I’m embarking on a new partnership. For reference I am a bottom. My partner is telling me they’re a Dom type, but also a masochist. Therefore in play they are requesting I would hurt them or basically we’d hurt each other. I don’t even know how to wrap my mind around this. Is this popular? I’m fairly new here.
Anon,
Popular? No. Common? No.
Doable? Yes.
I had a partner once, many many years ago who was this way.
It’ll take some trial and error. But with patience and communication anything is possible. I could see rough body play or struggle fights as a good route for this.
Evie
We tend to think of BDSM as one thing. Well, really two: tops and bottoms, period. If you’re a Dom pure a adult, a rope top, a master, Daddy/Caregiver, or else you’re a Sub, a masochist, etc, etc.
But really any of those things can overlap. I know for a fact there are Masochists who get off like crazy on pain but they’d take your head off quick if you tried to make it at all about Submission, humiliation, punishment, or service.
I seem to recall a Dom who’d top the hell out of his service Sub after having her bind him.
There are service Doms who will take no shit from their Subs.
It could get more problematic for a solid Sub if the Dom wanted to switch when being Masochistic. But otherwise I could easily see a good Dom invoking service or humiliation Submission by saying “I didn’t even feel it, I know you can do better than that.”
I think it would come out more if we had more social scripting for this sort of “perversion” of kink stereotypes.
This reminds me: I actually have a whole on mixing and matching the “Dom/sub” and “masochist/sadist” axises.

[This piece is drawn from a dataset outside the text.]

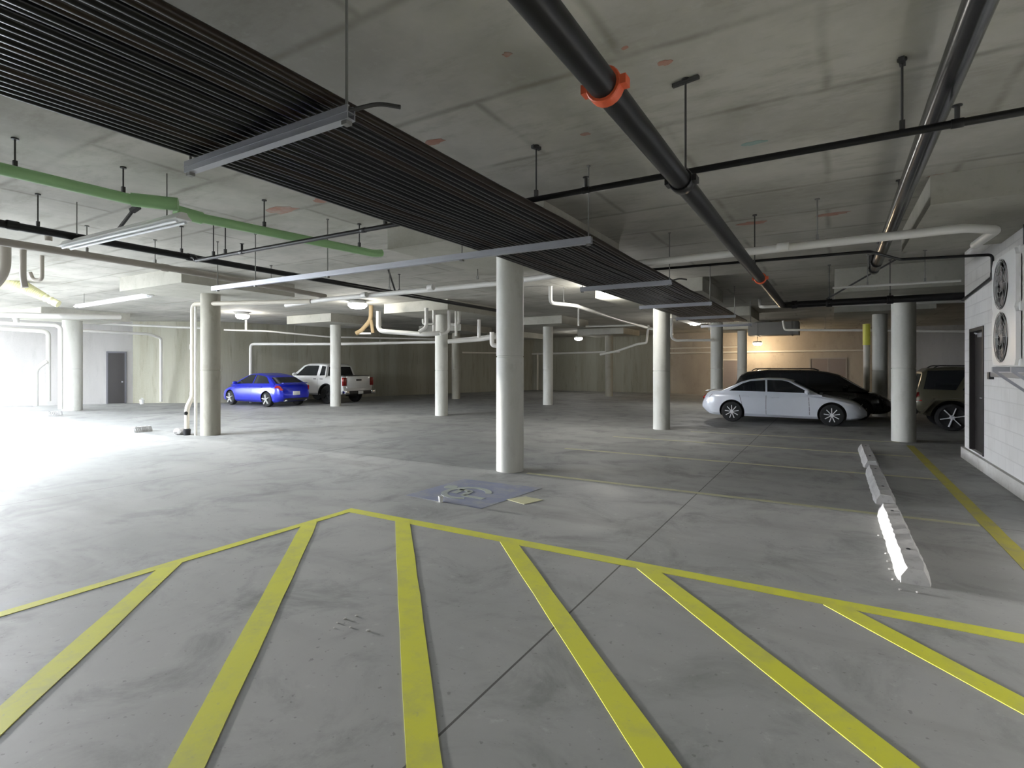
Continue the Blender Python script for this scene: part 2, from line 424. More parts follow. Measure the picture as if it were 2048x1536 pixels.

I guess maybe this is so a part of how I think right now. But, being a masochist or being Dominant, is mutually exclusive. And masochism doesn’t have to have any power exchange at all. It can just be about enjoying sensation, nothing more. So for Doms who want to feel that – it’s basically a moment that is separate from power exchange.
Also – Sado-masochism is a thing!
Sadomasochism is definitely a thing! ????
Speaking just for myself I’m a soft, non-Dom Daddy with an independent, largely service-Sadism side kink. I always want to cuddle and play, protect, support, and guide. No erotic interest in control, obedience, discipline, or rules. But oooh do I like doing ouchie, uncomfortable, or embarrassing things for, with, and to partners when that’s what gets them off! And then cuddle and soothe them and truthfully say how well they did after because, hello, Daddy kink!
Maybe that’s why it’s easy for me to separate the pieces so easily. But they really are separate.
Oh, getting back to S&M, a local pro Dom and Sadist blogger, Mistress Matisse, had an occasional partner (a soldier or maybe a firefighter?) who was a pure, non-Sub Masochist. If I’m remembering this right he loved it when she’d hammer thumbtacks into his sternum which would definitely hurt. And as I recall she rather enjoyed doing it.
Looking forward to seeing @evie-lupine‘s mixing and matching post!